- Exercise instructions -
Can you quote, word for word, every line from the first line of the records below through the line containing "R = math.radians", and nothing else?

Stored data entries
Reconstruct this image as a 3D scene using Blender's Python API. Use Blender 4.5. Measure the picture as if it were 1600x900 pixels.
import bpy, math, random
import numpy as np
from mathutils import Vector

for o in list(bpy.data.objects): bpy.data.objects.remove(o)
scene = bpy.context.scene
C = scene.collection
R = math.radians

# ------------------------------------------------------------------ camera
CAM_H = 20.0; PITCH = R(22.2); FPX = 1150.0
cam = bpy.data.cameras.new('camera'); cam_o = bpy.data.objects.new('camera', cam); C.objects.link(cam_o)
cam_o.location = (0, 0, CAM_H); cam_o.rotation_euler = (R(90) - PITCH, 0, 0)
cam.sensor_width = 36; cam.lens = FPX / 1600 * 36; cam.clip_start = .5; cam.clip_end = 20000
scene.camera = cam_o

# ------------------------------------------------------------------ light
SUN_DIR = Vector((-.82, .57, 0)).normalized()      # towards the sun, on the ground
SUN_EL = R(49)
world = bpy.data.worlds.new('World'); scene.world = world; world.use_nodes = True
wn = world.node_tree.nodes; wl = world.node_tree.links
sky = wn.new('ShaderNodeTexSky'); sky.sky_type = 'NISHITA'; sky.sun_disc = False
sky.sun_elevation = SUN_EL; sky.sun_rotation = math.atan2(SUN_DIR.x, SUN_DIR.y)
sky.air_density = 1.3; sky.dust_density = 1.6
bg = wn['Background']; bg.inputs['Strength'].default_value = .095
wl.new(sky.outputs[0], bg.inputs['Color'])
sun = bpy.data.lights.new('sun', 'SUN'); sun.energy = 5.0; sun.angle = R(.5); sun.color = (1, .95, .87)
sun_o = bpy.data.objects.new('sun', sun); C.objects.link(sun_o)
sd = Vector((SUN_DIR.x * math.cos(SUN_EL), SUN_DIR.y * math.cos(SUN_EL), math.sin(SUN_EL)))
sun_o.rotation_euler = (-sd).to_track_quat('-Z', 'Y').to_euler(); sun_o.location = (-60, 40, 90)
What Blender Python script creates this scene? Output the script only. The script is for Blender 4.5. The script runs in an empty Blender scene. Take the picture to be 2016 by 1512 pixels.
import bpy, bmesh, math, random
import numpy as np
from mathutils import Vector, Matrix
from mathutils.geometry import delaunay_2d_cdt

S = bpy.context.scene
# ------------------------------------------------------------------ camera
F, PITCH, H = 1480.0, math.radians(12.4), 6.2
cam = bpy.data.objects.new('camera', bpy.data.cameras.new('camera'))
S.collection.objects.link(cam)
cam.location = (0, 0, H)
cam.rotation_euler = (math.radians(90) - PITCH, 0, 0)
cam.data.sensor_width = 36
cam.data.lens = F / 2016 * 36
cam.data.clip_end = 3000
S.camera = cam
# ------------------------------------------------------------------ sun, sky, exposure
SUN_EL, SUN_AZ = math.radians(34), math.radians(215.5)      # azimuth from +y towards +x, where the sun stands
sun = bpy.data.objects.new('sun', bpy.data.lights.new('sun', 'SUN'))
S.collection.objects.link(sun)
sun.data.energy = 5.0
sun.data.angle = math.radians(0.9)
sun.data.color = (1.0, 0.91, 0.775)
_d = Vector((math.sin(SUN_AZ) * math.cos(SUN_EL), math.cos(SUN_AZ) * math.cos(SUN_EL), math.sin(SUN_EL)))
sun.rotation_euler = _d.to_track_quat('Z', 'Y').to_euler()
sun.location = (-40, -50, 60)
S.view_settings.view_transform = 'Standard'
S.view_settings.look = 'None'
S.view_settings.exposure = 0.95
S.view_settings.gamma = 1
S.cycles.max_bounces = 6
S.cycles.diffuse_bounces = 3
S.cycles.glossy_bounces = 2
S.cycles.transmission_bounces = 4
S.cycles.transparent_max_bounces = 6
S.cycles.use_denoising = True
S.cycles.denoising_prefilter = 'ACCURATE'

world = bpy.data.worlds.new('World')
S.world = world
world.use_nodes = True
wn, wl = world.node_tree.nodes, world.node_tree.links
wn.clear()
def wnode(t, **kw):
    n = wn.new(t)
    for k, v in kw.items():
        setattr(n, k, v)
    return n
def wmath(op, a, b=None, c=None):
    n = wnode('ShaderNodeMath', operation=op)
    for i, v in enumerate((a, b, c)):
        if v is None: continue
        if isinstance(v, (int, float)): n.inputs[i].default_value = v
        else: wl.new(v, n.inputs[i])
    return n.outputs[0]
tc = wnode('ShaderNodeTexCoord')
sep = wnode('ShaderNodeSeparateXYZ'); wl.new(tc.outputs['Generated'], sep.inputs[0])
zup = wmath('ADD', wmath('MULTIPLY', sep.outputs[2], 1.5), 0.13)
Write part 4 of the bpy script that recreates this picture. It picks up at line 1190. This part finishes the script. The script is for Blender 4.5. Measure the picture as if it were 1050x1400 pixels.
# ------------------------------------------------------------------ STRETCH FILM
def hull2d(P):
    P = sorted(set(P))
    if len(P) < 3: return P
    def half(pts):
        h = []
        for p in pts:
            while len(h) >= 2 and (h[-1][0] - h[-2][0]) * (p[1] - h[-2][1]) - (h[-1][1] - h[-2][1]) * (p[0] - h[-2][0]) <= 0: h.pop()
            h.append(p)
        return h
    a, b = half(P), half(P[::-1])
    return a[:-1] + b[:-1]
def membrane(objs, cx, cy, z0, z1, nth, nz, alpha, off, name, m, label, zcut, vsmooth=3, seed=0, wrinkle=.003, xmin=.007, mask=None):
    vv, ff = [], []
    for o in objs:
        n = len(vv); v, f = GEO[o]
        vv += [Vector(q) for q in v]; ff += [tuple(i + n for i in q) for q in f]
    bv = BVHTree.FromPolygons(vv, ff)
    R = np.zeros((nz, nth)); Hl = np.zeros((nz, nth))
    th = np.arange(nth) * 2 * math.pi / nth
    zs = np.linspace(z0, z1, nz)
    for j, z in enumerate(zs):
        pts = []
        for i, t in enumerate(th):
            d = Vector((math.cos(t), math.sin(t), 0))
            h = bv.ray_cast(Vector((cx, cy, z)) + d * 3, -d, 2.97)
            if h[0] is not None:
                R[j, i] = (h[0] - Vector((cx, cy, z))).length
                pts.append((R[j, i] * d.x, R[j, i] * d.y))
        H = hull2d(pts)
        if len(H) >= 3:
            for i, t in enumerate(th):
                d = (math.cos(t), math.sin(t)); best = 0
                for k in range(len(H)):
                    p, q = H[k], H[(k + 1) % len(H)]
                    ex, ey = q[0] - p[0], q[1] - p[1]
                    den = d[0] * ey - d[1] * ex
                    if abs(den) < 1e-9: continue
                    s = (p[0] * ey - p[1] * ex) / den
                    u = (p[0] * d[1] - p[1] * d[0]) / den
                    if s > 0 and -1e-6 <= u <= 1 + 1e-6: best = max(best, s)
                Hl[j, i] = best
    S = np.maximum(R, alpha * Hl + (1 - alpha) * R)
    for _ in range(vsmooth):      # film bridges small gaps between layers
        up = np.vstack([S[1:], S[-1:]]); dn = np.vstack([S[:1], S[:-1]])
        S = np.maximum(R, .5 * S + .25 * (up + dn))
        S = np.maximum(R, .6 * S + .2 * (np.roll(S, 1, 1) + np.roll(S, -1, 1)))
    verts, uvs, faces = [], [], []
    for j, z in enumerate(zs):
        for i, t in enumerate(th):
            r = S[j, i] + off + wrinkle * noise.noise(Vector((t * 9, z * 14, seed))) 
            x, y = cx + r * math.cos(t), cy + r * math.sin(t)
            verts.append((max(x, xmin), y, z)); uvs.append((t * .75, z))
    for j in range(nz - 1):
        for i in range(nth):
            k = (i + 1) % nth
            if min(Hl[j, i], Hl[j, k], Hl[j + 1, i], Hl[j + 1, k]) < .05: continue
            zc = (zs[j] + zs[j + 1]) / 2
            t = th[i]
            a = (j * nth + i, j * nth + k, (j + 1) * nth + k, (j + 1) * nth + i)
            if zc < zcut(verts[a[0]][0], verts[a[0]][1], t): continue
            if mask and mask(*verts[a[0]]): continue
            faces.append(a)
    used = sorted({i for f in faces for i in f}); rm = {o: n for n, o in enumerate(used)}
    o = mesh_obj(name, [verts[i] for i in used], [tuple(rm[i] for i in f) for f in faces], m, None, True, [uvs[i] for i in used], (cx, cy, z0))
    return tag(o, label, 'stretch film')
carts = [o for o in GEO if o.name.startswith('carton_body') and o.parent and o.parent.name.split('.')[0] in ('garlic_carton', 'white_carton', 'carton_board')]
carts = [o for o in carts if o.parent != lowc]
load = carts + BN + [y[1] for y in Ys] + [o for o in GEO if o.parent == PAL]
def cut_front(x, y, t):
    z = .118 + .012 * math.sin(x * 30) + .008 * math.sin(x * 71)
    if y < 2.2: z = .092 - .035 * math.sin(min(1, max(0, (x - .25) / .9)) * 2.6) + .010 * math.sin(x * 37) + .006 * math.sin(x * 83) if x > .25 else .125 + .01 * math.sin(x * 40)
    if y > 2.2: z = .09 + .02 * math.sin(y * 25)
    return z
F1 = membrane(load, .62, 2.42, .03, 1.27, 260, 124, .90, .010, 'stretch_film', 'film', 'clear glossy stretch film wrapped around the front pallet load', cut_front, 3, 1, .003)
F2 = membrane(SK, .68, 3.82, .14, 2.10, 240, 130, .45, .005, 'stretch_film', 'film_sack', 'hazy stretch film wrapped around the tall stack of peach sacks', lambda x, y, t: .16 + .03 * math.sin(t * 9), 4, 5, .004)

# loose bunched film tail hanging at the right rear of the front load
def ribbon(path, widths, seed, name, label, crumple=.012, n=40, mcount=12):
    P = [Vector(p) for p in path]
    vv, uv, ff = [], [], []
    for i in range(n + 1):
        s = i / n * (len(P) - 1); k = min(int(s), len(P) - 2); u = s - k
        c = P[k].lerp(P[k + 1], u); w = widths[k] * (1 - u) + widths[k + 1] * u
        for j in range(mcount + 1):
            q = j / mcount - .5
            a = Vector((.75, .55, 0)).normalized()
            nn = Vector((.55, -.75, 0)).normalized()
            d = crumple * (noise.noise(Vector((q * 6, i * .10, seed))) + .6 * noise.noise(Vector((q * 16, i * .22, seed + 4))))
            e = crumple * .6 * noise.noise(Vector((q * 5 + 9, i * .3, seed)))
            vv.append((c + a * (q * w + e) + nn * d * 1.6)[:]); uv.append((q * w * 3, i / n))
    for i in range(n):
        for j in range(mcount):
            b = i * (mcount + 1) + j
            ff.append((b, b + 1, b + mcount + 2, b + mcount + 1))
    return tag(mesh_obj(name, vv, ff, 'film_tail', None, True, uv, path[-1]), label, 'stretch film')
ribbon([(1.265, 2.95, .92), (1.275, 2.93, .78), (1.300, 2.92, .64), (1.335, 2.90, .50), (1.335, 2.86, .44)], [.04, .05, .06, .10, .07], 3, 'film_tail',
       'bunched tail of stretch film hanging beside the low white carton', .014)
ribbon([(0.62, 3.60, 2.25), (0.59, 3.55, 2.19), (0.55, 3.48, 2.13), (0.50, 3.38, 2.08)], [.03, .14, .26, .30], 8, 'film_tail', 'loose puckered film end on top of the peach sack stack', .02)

- Complete answer -
Reconstruct this image as a 3D scene using Blender's Python API. Use Blender 4.5. Measure the picture as if it were 1600x900 pixels.
import bpy, math, random
import numpy as np
from mathutils import Vector

for o in list(bpy.data.objects): bpy.data.objects.remove(o)
scene = bpy.context.scene
C = scene.collection
R = math.radians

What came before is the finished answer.